▶ DIRECTIVE
Leaving out every picture, copy the lines of the data exactly, from the first through the line containing "SC.camera = cam".

▶ DATASET CONTENT
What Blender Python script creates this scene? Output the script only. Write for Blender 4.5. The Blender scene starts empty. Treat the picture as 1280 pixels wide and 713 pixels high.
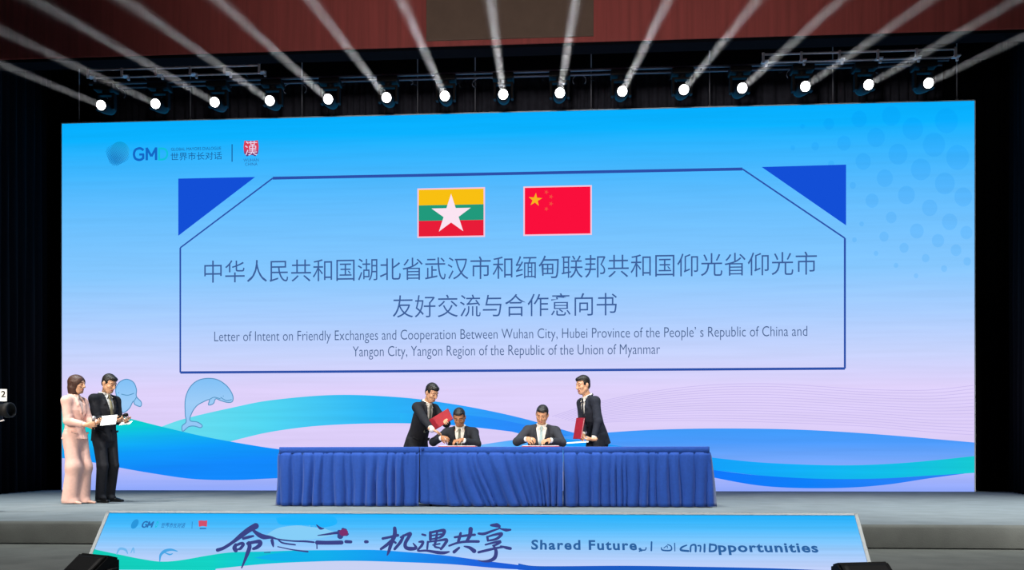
import bpy, bmesh, math, random
import numpy as np
from mathutils import Vector, Matrix

random.seed(7)
PI = math.pi
SC = bpy.context.scene
COL = SC.collection

# ------------------------------------------------------------------ camera
STAGE = 0.60          # stage top above the hall floor
STEP = 0.40           # lower carpeted step in front of the stage
EYE = STAGE + 0.51    # phone held by somebody seated in the hall
FPX = 1000.0          # focal length for a 1280 px wide frame
HOR = 583.0           # image row of the horizon
YAW = math.atan(FPX / 17450.0)
SN, CS = math.sin(YAW), math.cos(YAW)

cam_data = bpy.data.cameras.new('camera')
cam = bpy.data.objects.new('camera', cam_data)
COL.objects.link(cam)
cam_data.sensor_fit = 'HORIZONTAL'
cam_data.sensor_width = 36.0
cam_data.lens = 36.0 * FPX / 1280.0
cam_data.shift_y = (HOR - 356.5) / 1280.0
cam_data.clip_start = 0.05
cam_data.clip_end = 200
cam.location = (0, 0, EYE)
cam.rotation_euler = (PI / 2, 0, YAW)
SC.camera = cam


def ray(px, py):
    u = (px - 640.0) / FPX
    w = (HOR - py) / FPX
    return Vector((-SN + CS * u, CS + SN * u, w))


def at(px, py, Y):
    """World point on the upright plane y = Y that the photo shows at this pixel."""
    d = ray(px, py)
    t = Y / d.y
    return Vector((d.x * t, Y, EYE + d.z * t))


# ------------------------------------------------------------------ world, exposure, light
SC.view_settings.view_transform = 'Standard'
SC.view_settings.look = 'None'
SC.view_settings.exposure = 0.0
SC.view_settings.gamma = 1.0
SC.view_settings.use_curve_mapping = False
SC.cycles.use_denoising = True
SC.cycles.max_bounces = 6
SC.cycles.volume_bounces = 0
SC.cycles.sample_clamp_indirect = 4.0

world = bpy.data.worlds.new('world')
SC.world = world
world.use_nodes = True
bg = world.node_tree.nodes['Background']
bg.inputs[0].default_value = (0.55, 0.7, 1.0, 1)
bg.inputs[1].default_value = 0.012


def spot(name, loc, target, energy, size, blend=0.6, color=(1, 1, 1), radius=0.25):
    l = bpy.data.lights.new(name, 'SPOT')
    l.energy = energy
    l.spot_size = math.radians(size)
    l.spot_blend = blend
    l.color = color
    l.shadow_soft_size = radius
    o = bpy.data.objects.new(name, l)
    COL.objects.link(o)
    o.location = loc
    o.rotation_euler = (Vector(target) - Vector(loc)).to_track_quat('-Z', 'Y').to_euler()
    return o


WARM = (1.0, 0.87, 0.72)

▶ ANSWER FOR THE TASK
What Blender Python script creates this scene? Output the script only. Write for Blender 4.5. The Blender scene starts empty. Treat the picture as 1280 pixels wide and 713 pixels high.
import bpy, bmesh, math, random
import numpy as np
from mathutils import Vector, Matrix

random.seed(7)
PI = math.pi
SC = bpy.context.scene
COL = SC.collection

# ------------------------------------------------------------------ camera
STAGE = 0.60          # stage top above the hall floor
STEP = 0.40           # lower carpeted step in front of the stage
EYE = STAGE + 0.51    # phone held by somebody seated in the hall
FPX = 1000.0          # focal length for a 1280 px wide frame
HOR = 583.0           # image row of the horizon
YAW = math.atan(FPX / 17450.0)
SN, CS = math.sin(YAW), math.cos(YAW)

cam_data = bpy.data.cameras.new('camera')
cam = bpy.data.objects.new('camera', cam_data)
COL.objects.link(cam)
cam_data.sensor_fit = 'HORIZONTAL'
cam_data.sensor_width = 36.0
cam_data.lens = 36.0 * FPX / 1280.0
cam_data.shift_y = (HOR - 356.5) / 1280.0
cam_data.clip_start = 0.05
cam_data.clip_end = 200
cam.location = (0, 0, EYE)
cam.rotation_euler = (PI / 2, 0, YAW)
SC.camera = cam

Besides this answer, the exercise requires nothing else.